▸ **TASK DIRECTIONS**
A line counts if it contains the string "render"; say how many such lines there are, giving only the number.

▸ **RAW DATA**
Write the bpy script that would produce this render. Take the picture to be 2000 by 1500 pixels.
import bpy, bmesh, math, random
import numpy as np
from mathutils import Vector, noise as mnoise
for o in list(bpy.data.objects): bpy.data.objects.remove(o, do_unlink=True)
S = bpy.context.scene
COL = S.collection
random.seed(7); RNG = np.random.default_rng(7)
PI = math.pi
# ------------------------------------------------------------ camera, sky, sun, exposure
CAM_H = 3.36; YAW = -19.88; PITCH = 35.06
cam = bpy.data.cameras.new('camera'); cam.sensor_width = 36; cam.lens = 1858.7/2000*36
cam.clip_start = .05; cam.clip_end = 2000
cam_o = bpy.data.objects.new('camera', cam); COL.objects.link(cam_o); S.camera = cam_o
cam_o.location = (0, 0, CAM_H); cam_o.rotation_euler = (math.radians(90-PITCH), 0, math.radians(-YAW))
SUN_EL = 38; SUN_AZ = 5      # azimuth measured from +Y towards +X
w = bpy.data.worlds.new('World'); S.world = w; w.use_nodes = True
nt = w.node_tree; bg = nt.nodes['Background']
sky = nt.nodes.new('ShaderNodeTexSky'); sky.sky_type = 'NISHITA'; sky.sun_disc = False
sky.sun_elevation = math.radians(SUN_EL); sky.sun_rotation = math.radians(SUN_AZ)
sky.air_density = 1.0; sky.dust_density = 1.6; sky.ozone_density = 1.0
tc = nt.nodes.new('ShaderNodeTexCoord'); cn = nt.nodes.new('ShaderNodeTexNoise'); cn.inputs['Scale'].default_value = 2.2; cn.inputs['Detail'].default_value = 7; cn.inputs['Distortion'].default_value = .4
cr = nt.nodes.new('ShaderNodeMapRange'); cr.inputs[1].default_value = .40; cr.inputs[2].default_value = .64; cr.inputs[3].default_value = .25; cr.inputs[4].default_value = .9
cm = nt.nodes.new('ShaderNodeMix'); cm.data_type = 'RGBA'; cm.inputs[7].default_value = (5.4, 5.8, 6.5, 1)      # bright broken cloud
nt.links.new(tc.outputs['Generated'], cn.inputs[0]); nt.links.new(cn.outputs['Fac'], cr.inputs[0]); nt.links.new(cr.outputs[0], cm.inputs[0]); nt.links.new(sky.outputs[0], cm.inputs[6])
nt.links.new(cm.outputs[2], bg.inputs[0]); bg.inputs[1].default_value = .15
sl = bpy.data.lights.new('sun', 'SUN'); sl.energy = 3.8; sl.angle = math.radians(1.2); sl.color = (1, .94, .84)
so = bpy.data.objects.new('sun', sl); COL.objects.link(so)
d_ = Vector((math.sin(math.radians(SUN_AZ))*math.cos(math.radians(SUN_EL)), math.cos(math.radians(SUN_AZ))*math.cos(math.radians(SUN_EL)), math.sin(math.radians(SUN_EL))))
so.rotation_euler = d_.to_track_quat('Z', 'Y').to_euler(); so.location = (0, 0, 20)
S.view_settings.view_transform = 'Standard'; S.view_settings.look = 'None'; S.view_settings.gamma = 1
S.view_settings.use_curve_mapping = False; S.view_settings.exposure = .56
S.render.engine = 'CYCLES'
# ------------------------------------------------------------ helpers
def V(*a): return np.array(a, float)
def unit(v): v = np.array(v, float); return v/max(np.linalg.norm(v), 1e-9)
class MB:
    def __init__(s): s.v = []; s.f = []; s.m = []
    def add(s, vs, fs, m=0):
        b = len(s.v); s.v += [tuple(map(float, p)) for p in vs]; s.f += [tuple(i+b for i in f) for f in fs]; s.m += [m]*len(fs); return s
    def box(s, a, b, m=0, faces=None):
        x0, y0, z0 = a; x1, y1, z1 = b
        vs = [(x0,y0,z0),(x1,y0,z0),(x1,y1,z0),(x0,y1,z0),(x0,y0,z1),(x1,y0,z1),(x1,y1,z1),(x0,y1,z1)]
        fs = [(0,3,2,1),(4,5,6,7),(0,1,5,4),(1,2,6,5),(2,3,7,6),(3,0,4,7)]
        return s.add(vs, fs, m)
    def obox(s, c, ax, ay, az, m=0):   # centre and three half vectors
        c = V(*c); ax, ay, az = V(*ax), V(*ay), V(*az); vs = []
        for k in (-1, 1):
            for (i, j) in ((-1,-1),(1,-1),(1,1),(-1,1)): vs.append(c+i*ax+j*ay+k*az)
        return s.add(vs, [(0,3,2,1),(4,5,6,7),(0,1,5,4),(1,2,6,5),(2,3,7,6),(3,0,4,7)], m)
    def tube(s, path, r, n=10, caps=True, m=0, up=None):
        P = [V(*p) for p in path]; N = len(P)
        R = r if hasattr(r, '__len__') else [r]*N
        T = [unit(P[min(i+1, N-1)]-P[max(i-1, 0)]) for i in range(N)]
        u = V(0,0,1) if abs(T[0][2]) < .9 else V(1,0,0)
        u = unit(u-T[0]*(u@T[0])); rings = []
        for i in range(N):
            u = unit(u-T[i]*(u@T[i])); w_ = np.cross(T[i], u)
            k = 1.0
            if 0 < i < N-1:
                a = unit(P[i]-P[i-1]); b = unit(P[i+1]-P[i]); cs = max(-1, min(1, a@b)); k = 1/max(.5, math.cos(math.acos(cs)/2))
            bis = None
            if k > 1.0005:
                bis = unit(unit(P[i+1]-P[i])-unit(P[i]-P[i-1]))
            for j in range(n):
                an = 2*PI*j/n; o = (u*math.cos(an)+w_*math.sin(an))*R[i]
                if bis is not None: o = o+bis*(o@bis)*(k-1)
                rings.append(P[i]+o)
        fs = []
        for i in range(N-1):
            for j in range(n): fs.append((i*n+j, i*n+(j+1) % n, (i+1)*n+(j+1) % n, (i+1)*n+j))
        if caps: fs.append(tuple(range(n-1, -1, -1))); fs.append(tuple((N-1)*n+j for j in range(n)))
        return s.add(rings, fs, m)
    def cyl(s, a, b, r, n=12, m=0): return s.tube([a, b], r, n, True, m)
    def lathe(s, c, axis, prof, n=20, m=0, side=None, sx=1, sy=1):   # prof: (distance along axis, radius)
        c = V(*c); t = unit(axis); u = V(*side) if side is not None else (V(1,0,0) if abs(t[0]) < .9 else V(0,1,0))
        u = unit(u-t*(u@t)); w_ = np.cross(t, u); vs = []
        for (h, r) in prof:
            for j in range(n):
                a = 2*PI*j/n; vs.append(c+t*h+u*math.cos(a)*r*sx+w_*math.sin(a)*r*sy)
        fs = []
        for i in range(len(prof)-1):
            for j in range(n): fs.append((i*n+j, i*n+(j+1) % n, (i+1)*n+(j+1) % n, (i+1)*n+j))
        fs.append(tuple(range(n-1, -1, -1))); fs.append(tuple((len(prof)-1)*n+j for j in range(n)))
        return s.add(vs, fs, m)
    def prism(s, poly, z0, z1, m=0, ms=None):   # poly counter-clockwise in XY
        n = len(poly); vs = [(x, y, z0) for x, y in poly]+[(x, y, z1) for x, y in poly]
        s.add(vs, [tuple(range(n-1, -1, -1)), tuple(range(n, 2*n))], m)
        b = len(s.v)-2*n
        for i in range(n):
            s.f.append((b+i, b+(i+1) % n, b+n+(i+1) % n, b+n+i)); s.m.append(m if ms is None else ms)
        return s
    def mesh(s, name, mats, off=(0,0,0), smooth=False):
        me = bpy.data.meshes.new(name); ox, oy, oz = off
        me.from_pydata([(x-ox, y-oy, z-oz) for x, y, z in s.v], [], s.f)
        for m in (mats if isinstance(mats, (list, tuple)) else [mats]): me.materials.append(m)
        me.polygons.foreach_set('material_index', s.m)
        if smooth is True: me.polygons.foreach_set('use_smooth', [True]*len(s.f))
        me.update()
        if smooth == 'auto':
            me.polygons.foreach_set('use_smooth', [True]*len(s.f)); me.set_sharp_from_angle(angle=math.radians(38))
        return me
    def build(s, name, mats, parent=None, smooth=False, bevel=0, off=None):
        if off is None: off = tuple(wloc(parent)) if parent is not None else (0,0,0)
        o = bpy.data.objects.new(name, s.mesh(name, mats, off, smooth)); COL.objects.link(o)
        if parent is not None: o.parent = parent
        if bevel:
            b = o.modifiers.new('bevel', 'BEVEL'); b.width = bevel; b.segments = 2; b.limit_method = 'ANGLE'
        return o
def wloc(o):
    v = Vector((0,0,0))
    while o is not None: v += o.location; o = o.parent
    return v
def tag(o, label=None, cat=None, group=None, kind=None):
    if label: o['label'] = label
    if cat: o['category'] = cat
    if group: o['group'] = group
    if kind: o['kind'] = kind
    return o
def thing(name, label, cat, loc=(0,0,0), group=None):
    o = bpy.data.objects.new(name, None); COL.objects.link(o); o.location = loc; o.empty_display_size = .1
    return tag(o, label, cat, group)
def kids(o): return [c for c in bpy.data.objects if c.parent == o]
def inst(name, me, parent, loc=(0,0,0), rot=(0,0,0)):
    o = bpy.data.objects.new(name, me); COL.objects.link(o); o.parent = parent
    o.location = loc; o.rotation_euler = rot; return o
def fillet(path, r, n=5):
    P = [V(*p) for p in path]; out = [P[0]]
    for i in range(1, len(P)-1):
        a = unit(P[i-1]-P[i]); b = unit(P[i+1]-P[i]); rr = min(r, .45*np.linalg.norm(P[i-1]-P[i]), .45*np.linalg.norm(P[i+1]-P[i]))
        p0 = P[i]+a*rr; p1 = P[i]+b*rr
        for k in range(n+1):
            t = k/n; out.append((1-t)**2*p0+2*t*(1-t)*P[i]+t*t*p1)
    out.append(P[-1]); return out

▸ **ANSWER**
2